Published: October 2007
John Stanmeyer
Interview by Glynnis McPhee

Over the course of six weeks photographer John Stanmeyer traveled through the cities and villages along the Malacca Strait for National Geographic magazine’s story about high seas piracy in the region.

How did you get this assignment for National Geographic?

I live in Indonesia and over the last decade I’ve done a number of stories on the Malacca Strait and the area of Sumatra, Singapore, and Malaysia. I imagine my close connection and my knowledge of the history and geography of the region is the reason I was asked to do this assignment.

How did you plan to cover a story about piracy given that it’s dangerous and illegal?

This isn’t actually a story about pirates. I didn’t try to avoid that but, photographically, the original approach was to try to understand the culture that resides along all sides of the Malacca Strait, the culture that brings about piracy.

Did the fact that you live in Indonesia help you with the assignment?

I don’t think it necessarily helped that I live there. It helps that I read a lot about Indonesia. I actually don’t know the language. I can understand about 30 percent of it and I can mumble my way through. The problem is that I travel so much and I hear so many different languages. I realized long ago that I’m going to be an employer of translators.

So you traveled with a translator. Did anyone else go with you?

I brought two assistants—one a brilliant fixer-translator and a dear friend who I’ve worked with for years, and the other a Photoshop assistant who I now travel with quite often. In Indonesia it definitely helps to not be completely on your own as a foreigner—not at all because of safety—but you draw a lot of attention. When you arrive in a village, people are so welcoming and friendly. They’ll call out the bule, which means foreigner, “the bule is here!” Then everyone comes out to greet you. I find having an assistant allows me to remind people that I’m just visiting so they can go back to what they’re doing. You spend a lot of time waiting for everyone to get back to normal so you can start doing what you came there to do; that is, be a visual eye into the culture.

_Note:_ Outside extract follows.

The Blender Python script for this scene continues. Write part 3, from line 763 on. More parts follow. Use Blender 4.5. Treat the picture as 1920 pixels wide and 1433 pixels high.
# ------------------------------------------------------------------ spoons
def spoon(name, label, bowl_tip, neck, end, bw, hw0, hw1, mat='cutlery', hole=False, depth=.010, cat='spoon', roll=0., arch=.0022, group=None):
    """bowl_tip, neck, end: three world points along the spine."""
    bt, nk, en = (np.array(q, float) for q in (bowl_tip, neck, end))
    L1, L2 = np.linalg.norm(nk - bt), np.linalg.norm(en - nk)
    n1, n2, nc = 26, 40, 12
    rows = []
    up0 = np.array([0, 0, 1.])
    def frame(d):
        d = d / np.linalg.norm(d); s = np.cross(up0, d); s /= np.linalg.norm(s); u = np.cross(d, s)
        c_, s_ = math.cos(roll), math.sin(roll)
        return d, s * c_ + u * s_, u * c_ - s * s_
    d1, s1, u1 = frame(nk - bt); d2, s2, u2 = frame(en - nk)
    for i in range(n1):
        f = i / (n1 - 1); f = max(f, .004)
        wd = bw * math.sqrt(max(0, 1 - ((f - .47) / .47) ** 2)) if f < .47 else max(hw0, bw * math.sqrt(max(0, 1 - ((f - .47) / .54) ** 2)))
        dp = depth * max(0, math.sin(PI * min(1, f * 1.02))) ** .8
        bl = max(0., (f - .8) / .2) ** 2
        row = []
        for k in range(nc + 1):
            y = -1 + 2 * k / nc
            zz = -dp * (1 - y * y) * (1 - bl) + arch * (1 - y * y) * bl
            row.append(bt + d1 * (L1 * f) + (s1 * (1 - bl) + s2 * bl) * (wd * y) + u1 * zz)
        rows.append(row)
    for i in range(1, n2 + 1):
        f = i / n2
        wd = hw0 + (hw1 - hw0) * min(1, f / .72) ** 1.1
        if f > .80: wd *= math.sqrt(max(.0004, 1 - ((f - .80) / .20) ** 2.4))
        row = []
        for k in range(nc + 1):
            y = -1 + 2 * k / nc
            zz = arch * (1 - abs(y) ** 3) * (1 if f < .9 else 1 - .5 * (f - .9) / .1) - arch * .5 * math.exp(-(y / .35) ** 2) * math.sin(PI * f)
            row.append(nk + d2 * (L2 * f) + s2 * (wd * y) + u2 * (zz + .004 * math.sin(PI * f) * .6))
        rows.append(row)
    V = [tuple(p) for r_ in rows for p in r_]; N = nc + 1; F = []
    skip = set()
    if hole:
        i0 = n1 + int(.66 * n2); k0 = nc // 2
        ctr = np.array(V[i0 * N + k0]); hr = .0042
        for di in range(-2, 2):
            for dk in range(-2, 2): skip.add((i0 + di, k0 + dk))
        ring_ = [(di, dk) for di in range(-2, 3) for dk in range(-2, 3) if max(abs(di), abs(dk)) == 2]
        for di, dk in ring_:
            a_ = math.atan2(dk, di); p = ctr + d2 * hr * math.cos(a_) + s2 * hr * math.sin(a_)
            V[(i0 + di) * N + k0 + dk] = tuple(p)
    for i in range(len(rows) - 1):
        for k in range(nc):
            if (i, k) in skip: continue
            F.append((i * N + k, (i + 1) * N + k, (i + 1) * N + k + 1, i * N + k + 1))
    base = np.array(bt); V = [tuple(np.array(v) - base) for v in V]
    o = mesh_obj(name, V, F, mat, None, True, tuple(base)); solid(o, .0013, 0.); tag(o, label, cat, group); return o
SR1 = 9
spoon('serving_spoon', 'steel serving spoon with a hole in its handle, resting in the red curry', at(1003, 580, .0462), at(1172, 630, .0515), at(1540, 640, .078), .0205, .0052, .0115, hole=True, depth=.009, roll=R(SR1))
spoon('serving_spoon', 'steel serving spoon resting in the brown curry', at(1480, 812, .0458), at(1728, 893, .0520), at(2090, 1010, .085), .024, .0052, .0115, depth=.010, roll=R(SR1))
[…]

Did anything surprise you on this assignment?

I’d been to Malacca, the city itself, a lot in the past 11 years. On this trip I stayed in the Chinatown area specifically during the Chinese New Year. I remember seeing these giant incense sticks—they were mammoth sticks like trees—and I thought, What is this? Later that night, at midnight, I saw this gentleman lighting them. It made for a staggering scene. That image is in the magazine. It’s a simple picture, but it was a really special time. When else are you going to see someone lighting these enormous sticks with fireworks going off in the background? And it was just naturally happening. I never imagined five hours before that it would be as spectacular as it was.

Is there something you didn’t get a chance to include in this story that you wish did?

I was hoping to include Aceh. I didn’t photographically focus on the dark side of piracy because I was much more interested in the culture that brings about such desperate needs to survive. Aceh wouldn’t have been a perfect example of this, but if you look at piracy it spreads itself all throughout the Malacca Strait. I do, though, think we included pretty much everything. Sarah Leen, the photo editor, was brilliant at keeping a cohesive narrative going. So much can’t ever make it into the magazine, there just aren’t enough pages, so we hope the reader has the ability to feel the narrative even though you can’t go on the whole journey with me.